As of 5:15 PM ET, the precious metal had lost $4.40 from the previous close. Gold’s initial reaction to President Biden’s unexpected withdrawal from the presidential race was subdued, with prices briefly touching their daily high before slipping to $2,385.20 and then partially recovering.
Jeffrey Christian, managing partner at CPM Group, commented, “The gold market remains quiet today as participants await clarity on what the change in the Democratic candidacy will mean for the election and broader geopolitical landscape.”
Rhona O’Connell, an analyst at StoneX, discussed the potential long-term impact of a Trump presidency on gold. She indicated that such an outcome could be beneficial for gold due to anticipated inflationary pressures and geopolitical tensions. However, she cautioned that it is too early to make strategic moves based on current developments.
Focus is now shifting to upcoming economic reports. On Thursday, the U.S. will release its second-quarter Gross Domestic Product (GDP) data, followed by the Personal Consumption Expenditures (PCE) Price Index on Friday. The PCE report, a key inflation gauge for the Federal Reserve, will provide crucial insights ahead of the Fed‘s July 31 meeting.
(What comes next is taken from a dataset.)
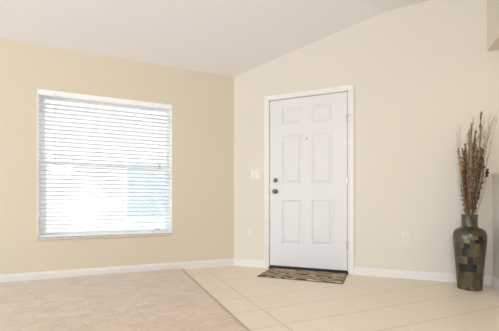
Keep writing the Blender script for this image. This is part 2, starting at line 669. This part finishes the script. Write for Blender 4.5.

MarketWatch reports that inflation is expected to have risen at an annualized rate of 2.5% in June, down slightly from 2.6% in May. This data could reinforce expectations that the Federal Reserve will keep its benchmark rate unchanged at the upcoming meeting, with only a 2.6% chance of a rate cut.
Looking further ahead to September, the probability of a quarter-point rate cut remains high, with the CME’s FedWatch tool indicating a 91.2% chance. There is only a 5.8% chance that rates will remain steady and a 2.4% likelihood of a half-point cut.
As traders anticipate these significant economic indicators, gold prices are expected to remain responsive to changes in monetary policy expectations and ongoing political developments. The metal continues to be regarded as a safe-haven asset during periods of economic and political uncertainty.